People who are paying their own nursing home fees may want to ask for the overpayment to be refunded to them. It may be that the nursing home would prefer it to be used to reduce future fees. However, if a nursing home refuses to pass on this rebate to a self-funding resident, we would encourage you to call us for further advice on 0800 319 6789.

Over the summer we heard from Mark, whose mother has been living in a care home with nursing for the past 10 months. She pays for her own care and is eligible for NHS Funded Nursing Care. He told us:

“My mother has been paying for her nursing home since late 2015. The fees are a lot of money but we’re happy with the home and the care they give her. Shortly after she moved into the nursing home, my mother was assessed as being eligible for NHS Funded Nursing Care and the weekly payment of £112 per week was deducted from her overall fees.

In August of this year I was told my mother’s nursing home fees would increase by £44.25 per week backdated to 1 April 2016 – effectively absorbing the government’s increase to NHS Funded Nursing Care. The nursing home said my mother’s contribution would stay the same – despite the overall fee increase. They also said the NHS Funded Nursing Care increase was intended to cover increased staffing costs caused by the rise in the National Living Wage.

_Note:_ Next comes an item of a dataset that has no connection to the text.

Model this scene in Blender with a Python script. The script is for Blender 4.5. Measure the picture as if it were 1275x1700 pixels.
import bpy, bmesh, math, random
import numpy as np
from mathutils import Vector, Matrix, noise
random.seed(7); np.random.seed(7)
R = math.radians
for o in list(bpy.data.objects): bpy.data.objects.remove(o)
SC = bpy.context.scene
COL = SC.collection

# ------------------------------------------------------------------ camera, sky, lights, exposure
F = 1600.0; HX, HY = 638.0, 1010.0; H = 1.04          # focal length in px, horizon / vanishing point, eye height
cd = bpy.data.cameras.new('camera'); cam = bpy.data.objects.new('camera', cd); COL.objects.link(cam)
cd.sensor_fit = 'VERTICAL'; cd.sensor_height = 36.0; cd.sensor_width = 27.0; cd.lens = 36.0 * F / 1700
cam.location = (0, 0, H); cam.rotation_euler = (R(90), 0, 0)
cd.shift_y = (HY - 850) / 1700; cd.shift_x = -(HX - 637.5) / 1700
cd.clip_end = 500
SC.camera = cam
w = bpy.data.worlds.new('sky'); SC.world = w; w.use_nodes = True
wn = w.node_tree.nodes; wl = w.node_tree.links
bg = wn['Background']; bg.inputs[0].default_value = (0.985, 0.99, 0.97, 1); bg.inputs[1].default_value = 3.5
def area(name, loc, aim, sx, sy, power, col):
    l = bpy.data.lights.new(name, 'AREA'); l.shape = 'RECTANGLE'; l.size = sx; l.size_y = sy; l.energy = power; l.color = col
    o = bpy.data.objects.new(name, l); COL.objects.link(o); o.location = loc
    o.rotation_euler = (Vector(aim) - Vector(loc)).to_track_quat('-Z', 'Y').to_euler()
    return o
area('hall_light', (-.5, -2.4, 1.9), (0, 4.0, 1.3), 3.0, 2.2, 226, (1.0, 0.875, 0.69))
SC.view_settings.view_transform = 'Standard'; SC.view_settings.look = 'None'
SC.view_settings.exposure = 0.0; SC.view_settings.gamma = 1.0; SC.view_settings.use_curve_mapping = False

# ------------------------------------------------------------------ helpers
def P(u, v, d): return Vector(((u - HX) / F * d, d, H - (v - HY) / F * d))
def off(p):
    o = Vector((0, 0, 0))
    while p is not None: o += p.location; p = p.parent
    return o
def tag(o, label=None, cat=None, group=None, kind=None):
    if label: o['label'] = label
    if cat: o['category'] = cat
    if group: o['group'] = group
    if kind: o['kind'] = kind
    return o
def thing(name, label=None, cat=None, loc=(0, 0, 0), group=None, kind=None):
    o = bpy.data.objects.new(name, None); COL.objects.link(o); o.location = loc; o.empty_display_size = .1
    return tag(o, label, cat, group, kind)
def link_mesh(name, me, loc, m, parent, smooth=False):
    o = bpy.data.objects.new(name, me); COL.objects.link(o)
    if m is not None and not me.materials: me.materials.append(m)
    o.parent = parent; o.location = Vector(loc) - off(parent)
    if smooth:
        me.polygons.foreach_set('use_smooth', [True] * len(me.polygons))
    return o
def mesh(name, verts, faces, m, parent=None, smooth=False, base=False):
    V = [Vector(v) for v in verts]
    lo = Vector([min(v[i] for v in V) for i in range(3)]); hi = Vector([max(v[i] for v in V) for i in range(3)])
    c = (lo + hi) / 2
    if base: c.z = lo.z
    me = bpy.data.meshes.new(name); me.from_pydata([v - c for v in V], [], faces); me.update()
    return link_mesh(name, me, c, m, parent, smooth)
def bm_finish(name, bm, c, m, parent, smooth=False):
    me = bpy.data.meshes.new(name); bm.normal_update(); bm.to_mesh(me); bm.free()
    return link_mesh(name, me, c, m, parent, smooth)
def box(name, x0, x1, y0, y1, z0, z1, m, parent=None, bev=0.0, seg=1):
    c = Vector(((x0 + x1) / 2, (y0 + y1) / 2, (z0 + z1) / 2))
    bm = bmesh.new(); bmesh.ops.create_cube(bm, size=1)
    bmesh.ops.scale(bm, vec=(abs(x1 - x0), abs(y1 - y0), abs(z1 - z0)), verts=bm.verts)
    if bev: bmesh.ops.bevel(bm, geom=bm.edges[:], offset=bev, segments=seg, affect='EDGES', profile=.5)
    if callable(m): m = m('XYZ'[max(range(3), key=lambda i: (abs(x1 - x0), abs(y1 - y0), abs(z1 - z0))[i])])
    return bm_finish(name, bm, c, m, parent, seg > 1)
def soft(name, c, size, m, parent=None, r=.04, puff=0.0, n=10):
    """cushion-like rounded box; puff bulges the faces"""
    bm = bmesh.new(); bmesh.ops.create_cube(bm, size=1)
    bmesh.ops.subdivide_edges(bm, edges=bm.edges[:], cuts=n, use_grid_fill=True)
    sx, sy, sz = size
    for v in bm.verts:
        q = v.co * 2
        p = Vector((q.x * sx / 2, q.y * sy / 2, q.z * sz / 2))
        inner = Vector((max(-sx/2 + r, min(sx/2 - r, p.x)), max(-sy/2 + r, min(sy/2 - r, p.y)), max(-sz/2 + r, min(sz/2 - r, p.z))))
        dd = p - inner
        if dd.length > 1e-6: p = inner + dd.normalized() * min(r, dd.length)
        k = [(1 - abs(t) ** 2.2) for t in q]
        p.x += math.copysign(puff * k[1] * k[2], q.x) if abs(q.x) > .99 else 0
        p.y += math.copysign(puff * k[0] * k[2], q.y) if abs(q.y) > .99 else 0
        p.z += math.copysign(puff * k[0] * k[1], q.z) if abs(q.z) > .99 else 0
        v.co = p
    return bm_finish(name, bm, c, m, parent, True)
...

As I hadn’t received anything from the nursing home in writing, I sought advice from Independent Age and some other agencies. It didn’t feel right that the nursing home could increase their fees without warning. I was told that the NHS Funded Nursing Care payment was linked to nurses’ wages and therefore nothing to do with the National Living Wage. I was advised to ask for a rebate for my mother for the April-July period. It was also suggested that I check my mother’s contract and look for particular clauses about fee increases.

After making our case to the nursing home, they agreed to give my mother credit for the backdated increase. This was slightly over £600 and can be taken off a future payment. They also agreed they wouldn’t increase my mother’s weekly fees until next year, as the contract states they will only raise their fees once a year. To date this had led to a further saving of just over £900.

I’m pleased with the outcome but I think there needs to be better regulation of fee increases and how they’re applied. The process is totally opaque at the moment.”